Wednesday, October 20, 2021

BMC rejects EU consultants’ reasoning on its product labels

Two years after European consultants pointed out the oddity of the Botswana Meat Commission (BMC) using the ECCO brand for packaging both meat for human consumption and pet food, the latter has not taken corrective action the former recommended.

“The use of the same brand name and logo for products marketed for human and animal consumption doesn’t favour the sales and could confuse consumers,” says the beef value chain analysis report that was produced by the consultants on behalf of the Private Sector Development Programme (PSDP) under Business Botswana.

The consultants advised the Commission that in order to avoid such confusion, it should renew the ECCO food brand by way of modern packaging and artwork which would include claims such as “100 % Botswana beef” and “Made in Botswana.” Additionally, a logo of guarantee of quality should be developed.

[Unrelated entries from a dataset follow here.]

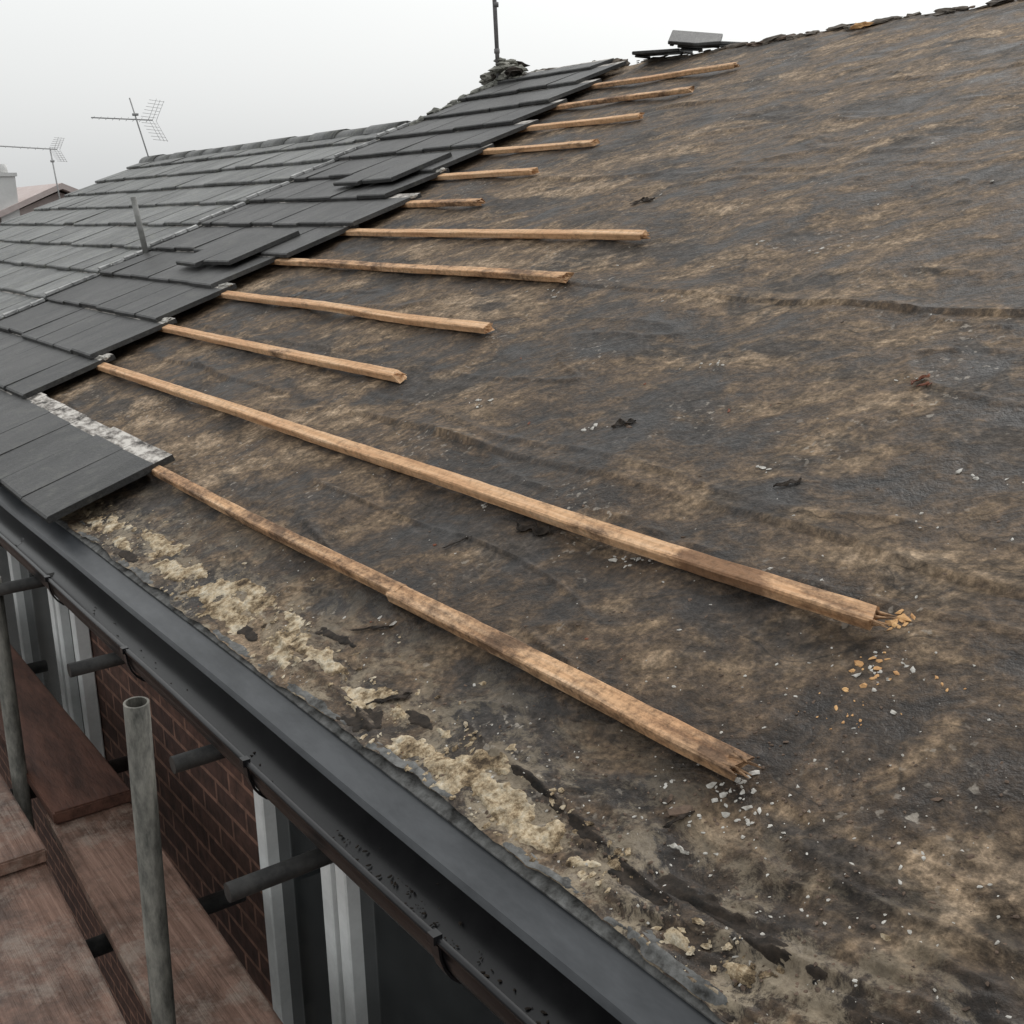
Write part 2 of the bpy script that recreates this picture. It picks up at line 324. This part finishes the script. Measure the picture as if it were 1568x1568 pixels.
# ------------------------------------------------------------ windows
def window(name,x0,x1,zb,zt,mull,parent):
    bm=bmesh.new(); y0,y1=.165,.217; w=.055
    bbox(bm,x0,x0+w,y0,y1,zb,zt); bbox(bm,x1-w,x1,y0,y1,zb,zt); bbox(bm,x0+w,x1-w,y0,y1,zt-w,zt); bbox(bm,x0+w,x1-w,y0,y1,zb,zb+w)
    for a in mull:
        bbox(bm,a,a+.05,y0,y1,zb+w,zt-w)
    bmesh.ops.bevel(bm,geom=bm.edges[:],offset=.004,segments=1,affect='EDGES')
    bbox(bm,x0-.03,x1+.03,.10,.164,zb-.04,zb-.005)
    bbox(bm,x0+w,x1-w,.200,.214,zb+w,zt-w,1)
    mesh_obj(name,bm,[WHITE,GLASS],parent)
zb,zt=EZ-1.45,EZ-.23
window("window_near",-2.60,-.6,zb,zt,[-2.22,-2.14],house); window("window_far",-6.0,-4.25,zb,zt,[-4.62,-4.52,-5.3],house)
window("window_neighbour",-10.5,-8.6,zb,zt,[-9.6],nb)
for i,x in enumerate((-2.62,-6.0)): window("lower_window",x,x+1.9,EZ-3.9,EZ-2.8,[x+.9],house)

# ------------------------------------------------------------ tiles
def tiles(name,items,mats,parent=None,T=.021):
    bm=bmesh.new(); lay=bm.faces.layers.float.new("tv")
    for (xa,xb,v0,ln,n0,n1,rot,tv) in items:
        prof=[(0,0),(0,T*.75),(.007,T),(ln*.845,T),(ln,T),(ln,0)]
        cx=(xa+xb)/2; cv=v0+ln/2
        def P(x,l,n):
            base=n0+(n1-n0)*l/ln; V=v0+l; dx,dv=x-cx,V-cv
            return (cx+dx*math.cos(rot)-dv*math.sin(rot),cv+dx*math.sin(rot)+dv*math.cos(rot),base+n)
        A=[bm.verts.new(P(xa,l,n)) for l,n in prof]; B=[bm.verts.new(P(xb,l,n)) for l,n in prof]
        fs=[bm.faces.new(A),bm.faces.new(B[::-1])]
        for i in range(6):
            j=(i+1)%6; f=bm.faces.new([A[i],B[i],B[j],A[j]]); fs.append(f)
            if i in (3,4): f.material_index=1
        for f in fs: f[lay]=tv
    bmesh.ops.recalc_face_normals(bm,faces=bm.faces)
    return mesh_obj(name,bm,mats,parent,roof=True)
G=.345; W=.30
edge=[-3.42,-5.02,-5.10,-5.17,-5.28,-5.14,-5.08,-5.30,-5.34,-5.37,-5.52,-5.60,-5.74]
it=[]; J=lambda s:random.uniform(-s,s)
for k,e in enumerate(edge):
    x=e; v0=-.045+G*k
    while x>-7.0:
        xa=max(x-W,-7.02)
        it.append((xa+.0018,x-.0018,v0+J(.009),.412,.053+J(.0045),.026,J(.012),random.random())); x-=W
x=-5.95
while x>-7.0: it.append((max(x-W,-7.02)+.002,x-.002,4.41+J(.01),.2,.053,.035,J(.01),random.random())); x-=W
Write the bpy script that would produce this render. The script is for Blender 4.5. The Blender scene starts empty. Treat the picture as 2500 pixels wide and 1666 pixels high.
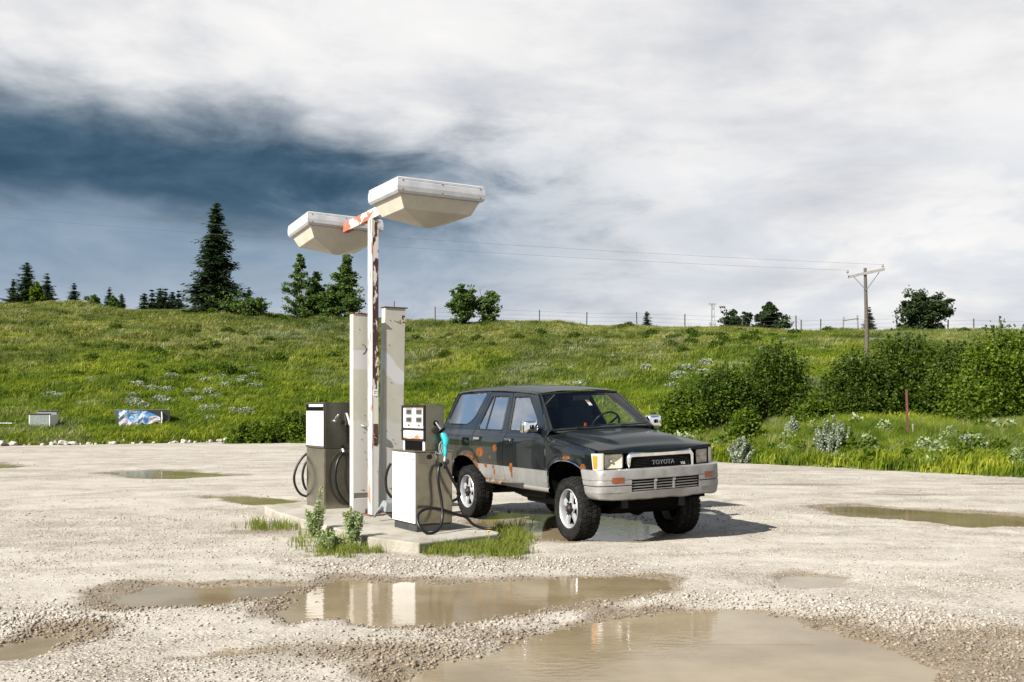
import bpy, bmesh, math, random
import numpy as np
from mathutils import Vector, Matrix
from mathutils.geometry import delaunay_2d_cdt

R = math.radians
scene = bpy.context.scene
COL = scene.collection
random.seed(7)
rng = np.random.default_rng(11)

# ------------------------------------------------------------------ camera
CAM_H, FPX, V0 = 1.402, 2504.3, 998.9          # eye height (m), focal length and horizon row in photo pixels
cam_d = bpy.data.cameras.new('camera'); cam = bpy.data.objects.new('camera', cam_d); COL.objects.link(cam)
cam.location = (0, 0, CAM_H); cam.rotation_euler = (R(90), 0, 0)
cam_d.sensor_width = 36; cam_d.lens = 36 * FPX / 2500; cam_d.shift_y = (V0 - 833) / 2500
cam_d.clip_start = .1; cam_d.clip_end = 3000
scene.camera = cam

# ------------------------------------------------------------------ sun, exposure
SUN_AZ, SUN_EL = R(225), R(36)                  # compass angle from +Y, clockwise: behind the camera to the left
sun_d = bpy.data.lights.new('sun', 'SUN'); sun = bpy.data.objects.new('sun', sun_d); COL.objects.link(sun)
to_sun = Vector((math.sin(SUN_AZ) * math.cos(SUN_EL), math.cos(SUN_AZ) * math.cos(SUN_EL), math.sin(SUN_EL)))
sun.rotation_euler = to_sun.to_track_quat('Z', 'Y').to_euler(); sun.location = to_sun * 50
sun_d.energy = 5.0; sun_d.angle = R(.5); sun_d.color = (1, .955, .88)
scene.view_settings.view_transform = 'Standard'; scene.view_settings.look = 'None'
scene.view_settings.exposure = 1.6; scene.view_settings.gamma = 1
scene.view_settings.use_curve_mapping = False
scene.cycles.max_bounces = 8; scene.cycles.transparent_max_bounces = 12
scene.cycles.use_denoising = True

# ------------------------------------------------------------------ node helper
ALB = .61                                       # exposure is set for the sunlit gravel; surfaces keep real-world reflectance
class NT:
    def __init__(self, tree): self.t = tree; self.n = tree.nodes; self.l = tree.links
    def node(self, typ, props=None, **ins):
        nd = self.n.new(typ)
        if typ == 'ShaderNodeBsdfPrincipled' and 'Base_Color' in ins and not (isinstance(ins.get('Metallic'), float) and ins['Metallic'] > .5):
            v = ins['Base_Color']; ins['Base_Color'] = tuple(c * ALB for c in v[:3]) if isinstance(v, tuple) else self.mix(1., v, (ALB, ALB, ALB), 'MULTIPLY')
        for k, v in (props or {}).items(): setattr(nd, k, v)
        for k, v in ins.items():
            k2 = int(k[1:]) if k[0] == '_' and k[1:].isdigit() else k.replace('_', ' ')
            self.put(nd.inputs[k2], v)
        return nd
    def put(self, sock, v):
        if isinstance(v, bpy.types.NodeSocket): self.l.new(v, sock)
        elif isinstance(v, bpy.types.Node): self.l.new(v.outputs[0], sock)
        else:
            if hasattr(sock.default_value, '__len__') and isinstance(v, (tuple, list)) and len(sock.default_value) == 4 and len(v) == 3: v = (*v, 1)
            sock.default_value = v
    def math(self, op, a, b=0., c=0., clamp=False):
        nd = self.n.new('ShaderNodeMath'); nd.operation = op; nd.use_clamp = clamp
        self.put(nd.inputs[0], a); self.put(nd.inputs[1], b); self.put(nd.inputs[2], c); return nd.outputs[0]
    def vmath(self, op, a, b=(0, 0, 0), s=None):
        nd = self.n.new('ShaderNodeVectorMath'); nd.operation = op
        self.put(nd.inputs[0], a); self.put(nd.inputs[1], b)
        if s is not None: self.put(nd.inputs['Scale'], s)
        return nd.outputs[1] if op in ('LENGTH', 'DOT_PRODUCT', 'DISTANCE') else nd.outputs[0]
    def smooth(self, v, a, b):                  # 0 at a, 1 at b (a may exceed b)
        nd = self.n.new('ShaderNodeMapRange'); nd.interpolation_type = 'SMOOTHSTEP'
        self.put(nd.inputs[0], v)
        if not isinstance(a, (int, float)) or not isinstance(b, (int, float)) or a < b:
            self.put(nd.inputs[1], a); self.put(nd.inputs[2], b)
        else:
            self.put(nd.inputs[1], b); self.put(nd.inputs[2], a); nd.inputs[3].default_value = 1; nd.inputs[4].default_value = 0
        return nd.outputs[0]
    def mix(self, f, a, b, typ='MIX'):
        nd = self.n.new('ShaderNodeMix'); nd.data_type = 'RGBA'; nd.blend_type = typ
        self.put(nd.inputs[0], f); self.put(nd.inputs[6], a); self.put(nd.inputs[7], b); return nd.outputs[2]
    def noise(self, vec, scale, detail=4., rough=.55, dist=0., out=0):
        nd = self.n.new('ShaderNodeTexNoise')
        if vec is not None: self.put(nd.inputs['Vector'], vec)
        nd.inputs['Scale'].default_value = scale; nd.inputs['Detail'].default_value = detail
        nd.inputs['Roughness'].default_value = rough; nd.inputs['Distortion'].default_value = dist
        return nd.outputs[out]
    def ramp(self, f, stops):
        nd = self.n.new('ShaderNodeValToRGB'); self.put(nd.inputs[0], f)
        e = nd.color_ramp.elements
        while len(e) < len(stops): e.new(.5)
        for el, (p, c) in zip(e, stops): el.position = p; el.color = (*c, 1)
        return nd.outputs[0]
    def sep(self, v):
        nd = self.n.new('ShaderNodeSeparateXYZ'); self.put(nd.inputs[0], v); return nd.outputs
    def comb(self, x, y, z):
        nd = self.n.new('ShaderNodeCombineXYZ'); self.put(nd.inputs[0], x); self.put(nd.inputs[1], y); self.put(nd.inputs[2], z); return nd.outputs[0]

# ------------------------------------------------------------------ world: broken storm clouds over a clear sky
world = bpy.data.worlds.new('World'); scene.world = world; world.use_nodes = True
w = NT(world.node_tree); w.n.clear()
d = w.node('ShaderNodeTexCoord').outputs['Generated']
sx, sy, sz = w.sep(d)
az = w.math('MULTIPLY', w.math('ARCTAN2', sx, sy), 57.2958)
el = w.math('MULTIPLY', w.math('ARCSINE', sz), 57.2958)
den = w.math('ADD', w.math('MAXIMUM', sz, 0.), .16)
cp = w.comb(w.math('DIVIDE', sx, den), w.math('DIVIDE', sy, den), 0.)
ang = w.comb(w.math('MULTIPLY', az, .05), w.math('MULTIPLY', el, .13), 0.)
n1 = w.noise(cp, 1.1, 9, .56, .35)
n2 = w.noise(ang, 1.0, 8, .55, .5)
n3 = w.noise(ang, 2.6, 7, .6, .3)
nb = w.noise(cp, 1.9, 9, .55, .3)
elw = w.math('ADD', el, w.math('MULTIPLY', w.math('SUBTRACT', n2, .5), 5.5))
elw = w.math('ADD', elw, w.math('MULTIPLY', w.math('SUBTRACT', n3, .5), 3.))
azw = w.math('ADD', az, w.math('MULTIPLY', w.math('SUBTRACT', n3, .5), 22.))
azr = w.math('ADD', az, 26.5)
eu = w.math('SUBTRACT', 15.7, w.math('MULTIPLY', azr, .035))
lo = w.math('SUBTRACT', 10.2, w.math('MULTIPLY', azr, .03))
left = w.smooth(az, -47., -32.)
dk = w.math('MULTIPLY', w.smooth(w.math('SUBTRACT', elw, eu), 1.9, -2.4), w.smooth(w.math('SUBTRACT', elw, lo), -1.2, 1.0))
dk = w.math('MULTIPLY', w.math('MULTIPLY', dk, w.smooth(azw, 3., -13.)), left)
tail = w.math('MULTIPLY', w.math('MULTIPLY', w.smooth(w.math('SUBTRACT', elw, eu), 2.5, -3.), w.smooth(elw, 4., 8.5)), w.math('MULTIPLY', w.smooth(azw, 11., -9.), left))
low = w.math('MULTIPLY', w.math('MULTIPLY', w.smooth(elw, 15., 9.), w.smooth(azw, 11., -13.)), left)
base = w.ramp(w.math('ADD', w.math('MULTIPLY', n1, .75), w.math('MULTIPLY', n3, .25)),
              [(.30, (.44, .48, .54)), (.42, (.62, .63, .66)), (.52, (.79, .785, .785)), (.66, (.89, .88, .87))])
side = w.smooth(az, 30., 8.)
base = w.mix(w.math('MULTIPLY', w.smooth(n3, .42, .60), w.math('MULTIPLY', w.smooth(elw, 17., 10.), .42)), base, (.46, .52, .61))
col = w.mix(w.math('MULTIPLY', low, .85), base, w.mix(w.smooth(n3, .35, .65), (.25, .33, .43), (.50, .55, .63)))
col = w.mix(w.math('MULTIPLY', tail, .8), col, w.mix(n3, (.10, .185, .28), (.30, .39, .49)))
col = w.mix(w.math('MULTIPLY', dk, .97), col, w.mix(w.smooth(n3, .3, .7), (.024, .066, .115), (.062, .122, .185)))
gap = w.math('MULTIPLY', w.smooth(w.math('ADD', nb, w.math('MULTIPLY', w.smooth(el, 30., 60.), .09)), .44, .53), w.math('MAXIMUM', w.smooth(el, 25., 42.), w.math('MULTIPLY', w.smooth(az, -31., -42.), w.smooth(el, 7., 13.))))
sky = w.node('ShaderNodeTexSky', {'sky_type': 'NISHITA', 'sun_disc': False, 'sun_elevation': SUN_EL, 'sun_rotation': SUN_AZ})
bg1 = w.node('ShaderNodeBackground', Color=sky, Strength=.06)
bg2 = w.node('ShaderNodeBackground', Color=col, Strength=.372)
mx = w.node('ShaderNodeMixShader', _0=gap, _1=bg2, _2=bg1)
w.node('ShaderNodeOutputWorld', Surface=mx)

# ------------------------------------------------------------------ mesh helpers
class MB:
    """collects shapes; build() links them as one mesh object"""
    def __init__(s): s.v = []; s.f = []
    def add(s, vs, fs):
        o = len(s.v); s.v += [tuple(p) for p in vs]; s.f += [tuple(i + o for i in f) for f in fs]; return s
    def box(s, a, b, m=None):
        x0, y0, z0 = a; x1, y1, z1 = b
        vs = [(x0, y0, z0), (x1, y0, z0), (x1, y1, z0), (x0, y1, z0), (x0, y0, z1), (x1, y0, z1), (x1, y1, z1), (x0, y1, z1)]
        if m is not None: vs = [m @ Vector(p) for p in vs]
        return s.add(vs, [(3, 2, 1, 0), (4, 5, 6, 7), (0, 1, 5, 4), (1, 2, 6, 5), (2, 3, 7, 6), (3, 0, 4, 7)])
    def tube(s, pts, r, n=8, cap=True):
        pts = [Vector(p) for p in pts]; m = len(pts)
        rs = r if isinstance(r, (list, tuple)) else [r] * m
        vs = []; prev = None
        for i, p in enumerate(pts):
            t = (pts[min(i + 1, m - 1)] - pts[max(i - 1, 0)]).normalized()
            if prev is None:
                a = Vector((0, 0, 1)) if abs(t.z) < .9 else Vector((1, 0, 0)); u = t.cross(a).normalized()
            else:
                u = (prev - t * prev.dot(t)).normalized()
            prev = u; vv = t.cross(u)
            for k in range(n):
                an = 2 * math.pi * k / n; vs.append(p + (u * math.cos(an) + vv * math.sin(an)) * rs[i])
        fs = [(i * n + k, i * n + (k + 1) % n, (i + 1) * n + (k + 1) % n, (i + 1) * n + k) for i in range(m - 1) for k in range(n)]
        if cap: fs += [tuple(range(n - 1, -1, -1)), tuple(range((m - 1) * n, m * n))]
        return s.add(vs, fs)
    def lathe(s, prof, n=24, axis='z', o=(0, 0, 0), closed=False):
        vs = []
        for k in range(n):
            an = 2 * math.pi * k / n; c, sn = math.cos(an), math.sin(an)
            for r, h in prof:
                p = {'z': (r * c, r * sn, h), 'y': (r * c, h, r * sn), 'x': (h, r * c, r * sn)}[axis]
                vs.append((p[0] + o[0], p[1] + o[1], p[2] + o[2]))
        m = len(prof); fs = []
        for k in range(n):
            k2 = (k + 1) % n
            for i in range(m if closed else m - 1):
                j = (i + 1) % m; fs.append((k * m + i, k2 * m + i, k2 * m + j, k * m + j))
        return s.add(vs, fs)
    def prism(s, poly, h0, h1, fn=lambda x, y, h: (x, y, h)):
        n = len(poly); vs = [fn(x, y, h0) for x, y in poly] + [fn(x, y, h1) for x, y in poly]
        return s.add(vs, [tuple(range(n - 1, -1, -1)), tuple(range(n, 2 * n))] + [(i, (i + 1) % n, n + (i + 1) % n, n + i) for i in range(n)])
    def grid(s, P):                              # P: rows x cols x 3
        r, c = len(P), len(P[0]); vs = [p for row in P for p in row]
        return s.add(vs, [(i * c + j, i * c + j + 1, (i + 1) * c + j + 1, (i + 1) * c + j) for i in range(r - 1) for j in range(c - 1)])
    def build(s, name, mat, parent=None, smooth=False, bevel=0, loc=None, fix=True):
        me = bpy.data.meshes.new(name); me.from_pydata(s.v, [], s.f)
        if fix:
            bm = bmesh.new(); bm.from_mesh(me); bmesh.ops.recalc_face_normals(bm, faces=bm.faces); bm.to_mesh(me); bm.free()
        o = bpy.data.objects.new(name, me); COL.objects.link(o)
        if mat: me.materials.append(mat)
        if smooth: smooth_by_angle(me, smooth if not isinstance(smooth, bool) else 40)
        if bevel:
            b = o.modifiers.new('bevel', 'BEVEL'); b.width = bevel; b.segments = 2; b.limit_method = 'ANGLE'; b.angle_limit = R(35)
        if parent: o.parent = parent
        if loc: o.location = loc
        return o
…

That was two years ago and BMC has still not heeded such advice. BMC’s Chief Executive Officer, Dr. Akolang Tombale, doesn’t think that there is need to change the labelling on the two product classes. His own reasoning is that nobody can confuse one for the other because the pictures on the outside are crisp and very different and also because the name (ECCO) is “historical.” Having personally made a presentation to the EU consultants in the course of their study, Tombale has seen the report and taken note of the recommendation that the labelling be changed.

To the assertion that the EU consultants may have a point because some elderly people may not be able to differentiate a tin of ECCO corned beef from that of ECCO pet food, he gives a response that is both vivid and literally closer to home. His own 96-year old mother, Tombale says, can tell the difference between the two products.

“The products are so different that they can’t be confused by anybody, especially those who can’t read because the pictures are very clear and very different,” he says.

Such assertions notwithstanding, Tombale adds that BMC is in the process of rebranding its products. Even then, he notes the primacy of preserving the ECCO name because of its historical importance.

The PSDP report says that “ECCO has struggled to dominate the market due to the presence of more aggressively sold products from South Africa and Namibia sold at parity or even lower prices.” Other than the implied suggestion that BMC should be more aggressive and reconsider its price structure, the report explicitly states that a redo of the ECCO brand itself is long overdue: “The brand has existed for many decades and has not been refreshed. It requires updating.” The rebranding should fully capitalise on all the positive attributes of Botswana beef such that there is “creation of a Botswana beef national brand coupled with claims e.g. quality, sourced from communal farming, antibiotics and hormone-free.” It further recommends a national strategy developed and implemented by the National Strategy Office in collaboration with Botswana Tourism Organisation and the Ministry of Trade and Industry to promote both Botswana and its beef as an export product.